Assignments for the Parallel Algorithms course, taken in Fall 2019. This repository consists of two parts,

1. An initial assignment primes where we develop a parallel prime number sieve.
2. A final assignment ccl, where we develop a parallel algorithm for connected components labelling (CCL) in a binary, sparse 3D image.

In /primes, we provide a sequential and parallel implementation of the sieve of Eratosthenes. Several branches relate to this, as follows,

• baseline contains the initial implementation of our sequential and parallel sieves, without any further enhancements.

• odd-k2 contains an initial search-space reduction, by considering only odd primes (and two, the only even prime).

• six-k contains an optimisation where we limit the search space even further.

• twin-primes contains code for generating only twin primes, that is, primes that surround an even number k as (k - 1, k + 1).

• goldbach contains code for verifying the Goldbach conjecture in parallel.

Finally, we refer the reader to the paper in primes/report.pdf, which explains the various algorithms in considerably more detail.

In /ccl, we provide a sequential and parallel implementation of a connected component labelling (CCL) algorithm. All relevant code is in the master branch. We refer the reader to the paper in ccl/report.pdf, which explains the various algorithms in considerably more detail.

Regarding development,

• For primes, there was not really any one code style, though an attempt was certainly made to be reasonable. For ccl, the style is enforced by clang-format - and a Travis check.

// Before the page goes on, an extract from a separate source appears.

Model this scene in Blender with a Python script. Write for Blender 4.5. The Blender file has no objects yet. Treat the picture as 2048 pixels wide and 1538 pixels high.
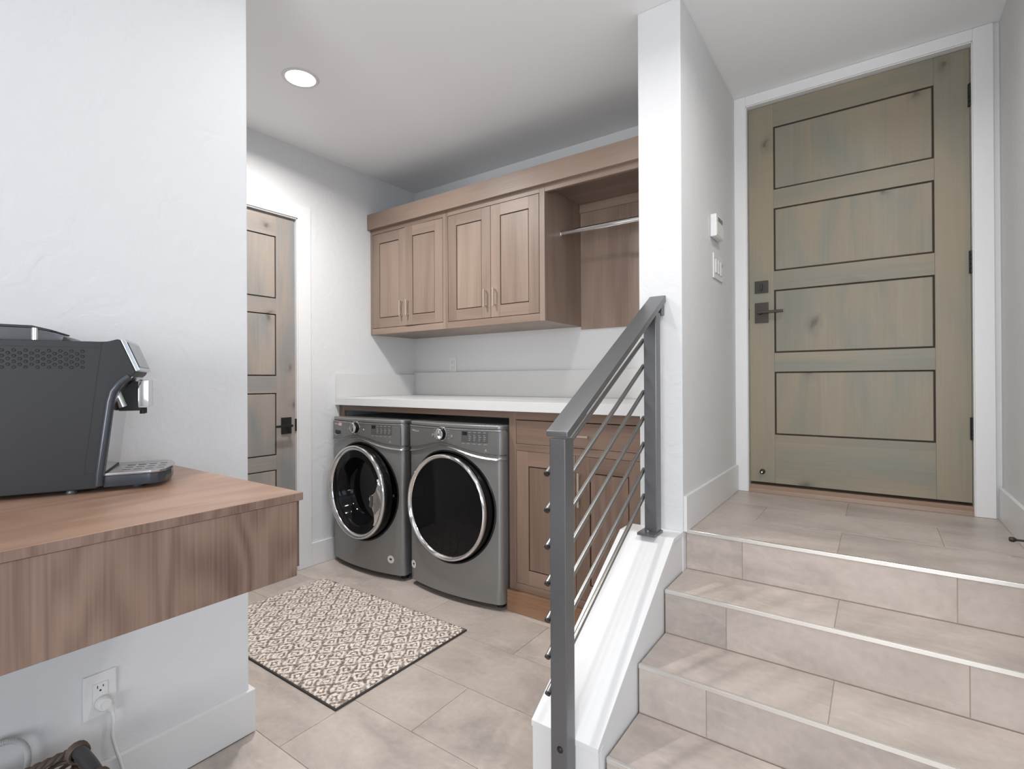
import bpy, bmesh, math, random
import numpy as np
from mathutils import Vector, Matrix

random.seed(7); np.random.seed(7)
SC = bpy.context.scene
COL = SC.collection

# ------------------------------------------------------------------ camera
CZ = 1.22
_yaw, _pitch, _roll, _f, _cy = 0.618402, 0.002715, -0.0049726, 1027.03, 758.29
_fw = Vector((-math.sin(_yaw)*math.cos(_pitch), math.cos(_yaw)*math.cos(_pitch), math.sin(_pitch)))
_r = Vector((math.cos(_yaw), math.sin(_yaw), 0)); _u = _r.cross(_fw)
_r2 = _r*math.cos(_roll)+_u*math.sin(_roll); _u2 = -_r*math.sin(_roll)+_u*math.cos(_roll)
cam = bpy.data.cameras.new('camera'); camo = bpy.data.objects.new('camera', cam); COL.objects.link(camo)
cam.sensor_fit = 'HORIZONTAL'; cam.sensor_width = 36; cam.lens = _f/2048*36
cam.shift_y = -(769-_cy)/2048; cam.clip_start = 0.02
m = Matrix.Identity(4)
for i, a in enumerate((_r2, _u2, -_fw)):
    for j in range(3): m[j][i] = a[j]
m[2][3] = CZ; camo.matrix_world = m
SC.camera = camo

# ------------------------------------------------------------------ world, exposure
SC.view_settings.view_transform = 'Standard'; SC.view_settings.look = 'None'
SC.view_settings.gamma = 1.0; SC.view_settings.use_curve_mapping = False
SC.view_settings.exposure = 0.16
w = bpy.data.worlds.new('sky'); SC.world = w; w.use_nodes = True
w.node_tree.nodes['Background'].inputs[0].default_value = (0.62, 0.78, 1.0, 1)
w.node_tree.nodes['Background'].inputs[1].default_value = 1.5

LAMP_W = dict(rug=25.0, rail=6.5, steps=10.5)   # ceiling downlights
WINDOW_W = (26.0, 84.0)                         # right window daylight, then fill added at the rear window
def area(name, loc, rot, sx, sy, power, color, parent=None, disk=False, spread=180):
    l = bpy.data.lights.new(name, 'AREA'); l.shape = 'DISK' if disk else 'RECTANGLE'
    l.size = sx; l.size_y = sy; l.energy = power; l.color = color; l.spread = math.radians(spread)
    o = bpy.data.objects.new(name, l); COL.objects.link(o); o.location = loc; o.rotation_euler = rot
    o.parent = parent
    return o
# daylight at the right window; soft fill added at the unseen rear one
area('window_daylight_fill', (2.93, -0.9, 1.45), (0, math.radians(90), 0), 1.5, 2.2, WINDOW_W[0], (0.70, 0.84, 1.0))
area('window_daylight_fill', (0.3, -2.93, 1.45), (math.radians(90), 0, 0), 2.2, 1.5, WINDOW_W[1], (0.98, 0.988, 1.0))

# ------------------------------------------------------------------ helpers
def mesh_from(bm, name='m'):
    me = bpy.data.meshes.new(name); bm.normal_update(); bm.to_mesh(me); bm.free(); return me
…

• CMake is used as a build tool.

• Unity is our testing framework.

Finally, you will also need on your machine,

• MulticoreBSP-for-C as it handles the nitty-gritty details of parallel communication.

First run e.g. cmake primes and make. This produces an executable, which must be called with positive integer argument: the upper bound for the sieve (exclusive). Additionally, several optional arguments are available:

• l, a value for the lower bound. When specified, the sieve operates over the interval [lower bound, upper bound), rather than [0, upper bound).
• p, a value for the number of processors to use. When left unspecified, this defaults to the maximal number available.

Thus, bin/primes 100 -l 20 -p 3 would run the parallel sieve over the interval [20, 100), dividing the work between three processors.

First run e.g. cmake ccl and make. This produces an executable, which must be called with two file arguments: the input and output files. Some example input files are given in /ccl/examples, with the .mat extension. The first line indicates the number of non-zeroes, each subsequent line a tuple of x y z indices. Several optional arguments are available:

• p, a value for the number of processors to use. When left unspecified, this defaults to the maximal number available.

• s, run the sequential algorithm, rather than the parallel one. If both p and s are passed, s takes precedence.

Thus, bin/ccl ccl/examples/hilbert2.mat hilbert2.ccl -p 4 would run the parallel algorithm with four processes on ccl/examples/hilbert2.mat, and output the result to hilbert2.ccl.